A partir dos estudos de monitoramento[2] da representação feminina é possível observar um aumento recente do número de mulheres presentes nos cargos de primeiro e segundo escalão dos parlamentos, todavia, ainda estamos diante de um quadro acentuado de sub-representação, em geral, as regiões não chegam a 25% de mulheres ocupando assento nos parlamentos. De acordo ainda com estes levantamentos, em relação ao quadro geral da América Latina, pela Argentina, os demais países apresentam níveis mais baixos de mulheres em seus parlamentos, ou seja, porcentagens menores que 30%, tendo Chile e Uruguai cerca de 15% e o Brasil com 9,9%. Já Argentina é o grande destaque pelo aumento desse dado em poucos anos, foi de 6,3% em 1990 para 27,6% em 1997, com um salto de quase 10% em 2005, e mantendo o patamar dos 35% até 2017. Em contrapartida, o Brasil é destaque negativo por historicamente ser um dos países com menores índices de mulheres em seu parlamento, tanto que em 2017 o valor não chega aos 10%.

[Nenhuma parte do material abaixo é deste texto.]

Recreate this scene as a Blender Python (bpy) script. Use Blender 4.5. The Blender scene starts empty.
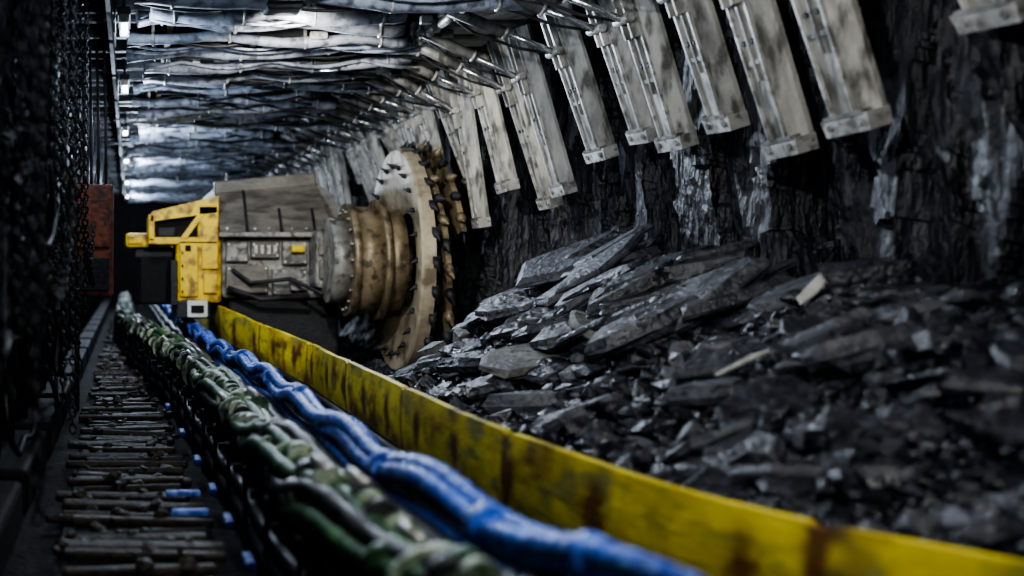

Mas, para além do desafio relacional do “feminismo e a paridade”, o que se apresentou de debate acerca de conteúdo para “os movimentos sociais e os partidos políticos”? Há um consenso de que é importante ampliarmos o número de mulheres nos parlamentos, mas há também o entendimento de que a paridade não é suficiente, pois “é preciso garantir a elegibilidade de mulheres feministas”, comprometidas com as pautas das mulheres. Isto por que, não só no Brasil como em outros países, foi relatado que “os partidos de direita estão fazendo seu papel” de cumprimento mínimo de regras e até elegendo mulheres a serviço de pautas conservadoras. Bradou-se ainda a necessidade de ampliarmos nossas vozes mobilizadas e comprometidas com nossas pautas em outras estruturas do tecido social que não só os parlamentos e partidos, mas também sindicatos e movimentos sociais amplos.
Ainda que se mantenha evidente que mulheres ocupam os espaços públicos para visibilizar, num primeiro momento, pautas até então demandadas ao espaço privado – isto por que tais temas ainda não se colocam democratizados entre homens e mulheres no escopo mais amplo da sociedade – de modo geral, como bem pontuou uma companheira chilena, é preciso evidenciar que “as mulheres não têm apenas pautas ‘específicas’, mas possuímos visões de mundo, queremos formular uma concepção de Estado, Democracia e Sociedade que nos caiba”.
[1] Fala anotadas nos rascunhos e memória, sem interlocutora identificada.